L’un des pionniers de la Théologie africaine
Bénézet Bujo est reconnu comme l’un des pionniers de la Théologie africaine. Pour l’abbé Santedi, cela est vrai, car dans l’histoire de cette discipline sur le continent, il y a eu une première génération où l’on retrouve des figures comme Mgr Tshibangu, Vincent Mulago, Fabien Eboussi Boulaga, Gérard Bissainthe, ect, qui avaient pour défi de démontrer qu’il y a des valeurs dans les cultures africaines. De cette époque remonte le livre «Des prêtres noirs s’interrogent» (1956), réclamant que l’on laisse aux noirs la parole pour dire ce qui les concerne. Après cette génération, les penseurs qui les ont succédé comme Bénezet Bujo, Bimweni Kweshi, Ngindu Mushete, ect, ont travaillé à montrer comment ces valeurs peuvent servir de registre épistémologique pour l’élaboration d’une véritable théologie qui ne soit pas sectaire, mais en symphonie et en dialogue avec d’autres cultures. Bujo a particulièrement produit une œuvre originale en éthique. Il a aussi fait la promotion de la Théologie africaine en occident, et particulièrement en Suisse, où il a été professeur et vice-recteur de l’Université de Fribourg. Il a par ailleurs montré que la Théologie africaine «est une théologie à part entière, qui apporte sa contribution à l’annonce de l’Evangile, à la construction de l’Eglise et à celle de l’humanité», souligne le théologien congolais.
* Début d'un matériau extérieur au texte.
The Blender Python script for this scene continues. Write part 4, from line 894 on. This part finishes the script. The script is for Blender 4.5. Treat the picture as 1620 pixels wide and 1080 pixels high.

Un travail de créativité à poursuivre par les générations actuelles et futures
Le travail de créativité de ces pionniers continue avec des études et des œuvres originales des théologiens africains, notamment en ecclésiologie, en liturgie, en christologie, en dogmatique, en éthique, en théologie fondamentale, a fait observer l’abbé Santedi. Un «Dictionnaire de théologie africaine» a été produit. Aujourd’hui, il existe aussi une théologie sapientielle, poïétique et une sorte de théologie prophétique, qui émerge notamment dans le contexte du marasme sociale, politique et économique du continent africain, a-t-il ajouté.
En s’adressant aux générations actuelles et futures, l’abbé Santedi estime qu’il y a trois choses à retenir de Benezet Bujo. Premièrement, la Théologie africaine n’est pas sectaire, c’est-à-dire qu’elle ne se fait pas à partir de quelques proverbes, «mais dans une confrontation», dans l’étude des sources. Un tel investissement épistémologique porte à la créativité. Deuxièmement, «l’Afrique ne doit pas être comme un slogan, une sorte d’appendice», où l’on vient appliquer ce qui a été conçu ailleurs. Les jeunes doivent étudier en profondeur l’Afrique en elle-même, afin de parvenir à une bonne confrontation. En dernier lieu, l’abbé Santedi invite les générations actuelles des théologiens africains à produire, comme Bénezet Bujo lui-même, qui est auteur de nombreuses publications, traduites dans plusieurs langues. Il les appelle aussi à travailler en réseau, afin de savoir mieux articuler le génie créateur africain et les sources d’ailleurs, pour une grande nouveauté et inventivité.